Major indexes lost ground on Tuesday as hotter-than-expected inflation data caused declines on Wall Street. A Labor Department report revealed that U.S. consumer prices rose faster than expected in January, with the increase driven by rising housing costs.
The Dow Jones Industrial Average index fell 1.4%, posting its biggest one-day drop in almost a year. Other major indexes also posted declines, with the S&P 500 and Nasdaq Composite losing 1.4% and 1.8%, respectively.
Following the release of the CPI data, the Chicago Mercantile Exchange (CME) reported a significant increase in the likelihood that the Federal Open Market Committee (FOMC) will hold interest rates in March. The chance of monetary policy tightening rose from 53 percent at the end of January to as high as 92 percent.
Unlike most types of assets, Bitcoin has shown resilience. Although Bitcoin briefly fell below $49,000, it is still well above the price it had before the data was released. The cryptocurrency even boasts a fifteen percent increase over the previous week, when it is currently settling at around $49,500.
This phenomenon underscores Bitcoin’s distinctive profit and risk profile compared to classic assets. Although it is not completely immune to market forces, its volatility can sometimes serve as a buffer against unexpected events.

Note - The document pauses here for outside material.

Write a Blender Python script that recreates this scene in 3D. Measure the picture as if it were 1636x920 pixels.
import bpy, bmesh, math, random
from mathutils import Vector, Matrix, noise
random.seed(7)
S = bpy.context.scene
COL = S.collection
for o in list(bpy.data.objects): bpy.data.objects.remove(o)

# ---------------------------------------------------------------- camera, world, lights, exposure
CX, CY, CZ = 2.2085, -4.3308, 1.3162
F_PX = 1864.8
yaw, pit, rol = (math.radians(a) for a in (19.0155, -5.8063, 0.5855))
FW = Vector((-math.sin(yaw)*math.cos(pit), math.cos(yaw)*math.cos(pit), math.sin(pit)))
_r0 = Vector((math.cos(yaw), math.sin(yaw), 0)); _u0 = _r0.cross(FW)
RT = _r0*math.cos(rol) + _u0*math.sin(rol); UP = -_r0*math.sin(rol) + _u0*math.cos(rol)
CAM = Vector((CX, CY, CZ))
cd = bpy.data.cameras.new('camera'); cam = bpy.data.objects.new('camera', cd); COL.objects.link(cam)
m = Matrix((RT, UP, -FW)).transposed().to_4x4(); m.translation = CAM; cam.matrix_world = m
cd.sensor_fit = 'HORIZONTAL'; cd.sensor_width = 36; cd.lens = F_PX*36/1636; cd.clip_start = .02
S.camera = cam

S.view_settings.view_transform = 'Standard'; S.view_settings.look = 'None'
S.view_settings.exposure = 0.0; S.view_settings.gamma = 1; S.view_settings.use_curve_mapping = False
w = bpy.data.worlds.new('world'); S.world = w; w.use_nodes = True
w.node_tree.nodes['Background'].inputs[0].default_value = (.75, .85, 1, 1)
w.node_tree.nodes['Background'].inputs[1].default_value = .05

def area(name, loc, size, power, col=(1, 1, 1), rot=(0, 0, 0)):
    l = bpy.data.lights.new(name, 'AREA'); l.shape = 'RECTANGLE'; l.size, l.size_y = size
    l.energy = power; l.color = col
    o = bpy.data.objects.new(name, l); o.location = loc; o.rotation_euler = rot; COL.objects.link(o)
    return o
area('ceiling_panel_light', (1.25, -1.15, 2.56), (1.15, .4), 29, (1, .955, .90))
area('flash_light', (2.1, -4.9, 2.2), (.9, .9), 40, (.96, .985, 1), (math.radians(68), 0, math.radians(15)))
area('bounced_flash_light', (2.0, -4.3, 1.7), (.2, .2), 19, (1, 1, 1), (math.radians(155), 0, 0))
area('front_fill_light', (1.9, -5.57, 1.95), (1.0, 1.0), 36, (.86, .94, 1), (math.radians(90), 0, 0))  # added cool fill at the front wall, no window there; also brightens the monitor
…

But for the broader market, the future remains uncertain. CME data also revealed a significant drop in expectations for an interest rate cut by the FOMC in May. Prior to the release of the inflation report, some 58% of traders expected a reduction, but that number has fallen to just 36.1%. Attention now turns to June, where expectations of a potential cut remain in place, albeit with less certainty.